- **Work instructions**
Where a line holds the string "objects", return that line.

•••

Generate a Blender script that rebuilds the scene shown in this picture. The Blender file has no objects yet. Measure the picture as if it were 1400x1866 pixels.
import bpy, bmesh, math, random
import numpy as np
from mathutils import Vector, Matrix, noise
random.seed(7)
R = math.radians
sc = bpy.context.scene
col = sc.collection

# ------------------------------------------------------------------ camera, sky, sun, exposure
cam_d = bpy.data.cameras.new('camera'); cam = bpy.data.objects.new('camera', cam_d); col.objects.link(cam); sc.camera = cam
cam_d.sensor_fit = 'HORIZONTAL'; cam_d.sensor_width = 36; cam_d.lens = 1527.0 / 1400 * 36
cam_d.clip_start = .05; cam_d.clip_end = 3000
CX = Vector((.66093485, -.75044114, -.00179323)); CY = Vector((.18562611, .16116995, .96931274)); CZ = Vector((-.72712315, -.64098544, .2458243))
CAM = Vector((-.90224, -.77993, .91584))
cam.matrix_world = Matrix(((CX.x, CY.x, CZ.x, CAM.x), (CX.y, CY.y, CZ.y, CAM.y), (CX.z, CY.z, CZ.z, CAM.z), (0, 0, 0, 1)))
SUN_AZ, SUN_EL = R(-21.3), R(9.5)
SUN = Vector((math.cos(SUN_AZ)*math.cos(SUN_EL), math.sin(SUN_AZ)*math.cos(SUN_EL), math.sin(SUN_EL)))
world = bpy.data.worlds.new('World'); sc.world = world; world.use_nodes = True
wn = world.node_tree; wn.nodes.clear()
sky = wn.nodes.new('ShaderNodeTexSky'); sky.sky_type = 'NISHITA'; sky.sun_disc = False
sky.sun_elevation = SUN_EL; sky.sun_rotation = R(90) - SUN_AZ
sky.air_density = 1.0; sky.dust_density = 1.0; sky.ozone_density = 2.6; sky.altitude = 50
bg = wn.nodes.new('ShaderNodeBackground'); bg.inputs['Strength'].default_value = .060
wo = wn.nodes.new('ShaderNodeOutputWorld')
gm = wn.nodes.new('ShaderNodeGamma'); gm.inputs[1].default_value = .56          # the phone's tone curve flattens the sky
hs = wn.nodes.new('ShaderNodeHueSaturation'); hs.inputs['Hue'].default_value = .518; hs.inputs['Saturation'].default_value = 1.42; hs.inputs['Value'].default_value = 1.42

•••

- **In response**
Generate a Blender script that rebuilds the scene shown in this picture. The Blender file has no objects yet. Measure the picture as if it were 1400x1866 pixels.
cam_d = bpy.data.cameras.new('camera'); cam = bpy.data.objects.new('camera', cam_d); col.objects.link(cam); sc.camera = cam